• I found this a little disappointing because... it was better than I expected! I was expecting something more melodramatic and emotionally wrenching than natural acting in a subtle and believable story showing that even in the midst of adversity, love is all you need.

    This is very much a typical Frank Borzage film. A director who could always find the silver lining in the darkest cloud. Although this is set in Germany during one of its most difficult times in its history, the suffering and misery is far from layered on with a trowel as you might expect. What was happening in the real world, the background, the eye watering poverty and political violence are instrumental in moulding our young couple but this film is not about Germany, the depression or the rise of the Nazis. It is a film about two young people starting out in the world when everything seems to be against them. It's about how they learn to love each other, how they learn to love themselves and how they learn to love life.

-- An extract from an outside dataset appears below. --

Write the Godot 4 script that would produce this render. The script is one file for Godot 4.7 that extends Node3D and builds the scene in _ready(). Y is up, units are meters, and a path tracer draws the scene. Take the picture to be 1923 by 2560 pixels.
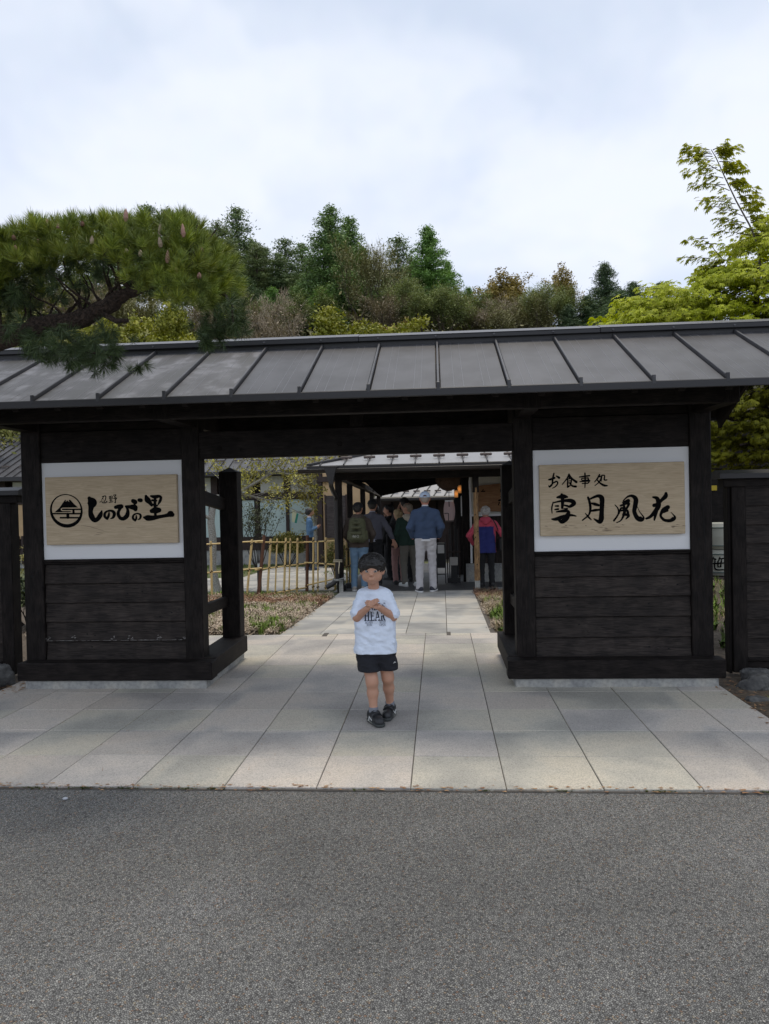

    Carl Laemmle at Universal didn't want to make his audiences even more miserable than the Depression was already making them so asked Mr Borzage to give this a positive message and a cheerful outlook which indeed suited Frank Borzage's own optimistic attitude. It is not therefore as emotionally engaging or in my opinion, anything like as good as MANS CASTLE but has a very similar feel - even down to feeding pigeons in front of people who haven't eaten in days. Just like in MANS CASTLE our young couple here, Hans and Lammchen almost exist in their own little universe which the real world inconveniently occasionally pokes its ugly head into.

    That ugly world on the outside is never fully explained, again just like Loretta Young and Spencer Tracy in his other film, Hans and Lammchen don't really have any family or friends or connections to the outside world. This is about how they just need each other. That outside world however is a bad place but it never expands on the conflicts between the Nazis or communists and it doesn't expand or explain the very curious and somewhat disturbing relationship the middle-aged Mr Jachman has with Hans' new wife. That's just one of those outside factors which true love eventually triumphs over.

    If I've made it sound light and superficial then I apologise, that's not what I intended - it is gritty, it is upsetting but it is also a fairy story for grown-ups. That fairy-tale feel is possibly reinforced by the first fifteen minutes when we have to suffer the almost cartoon characters who own the business Hans works for. As soon as this awful bunch of actors are gone, I assure you it gets much better.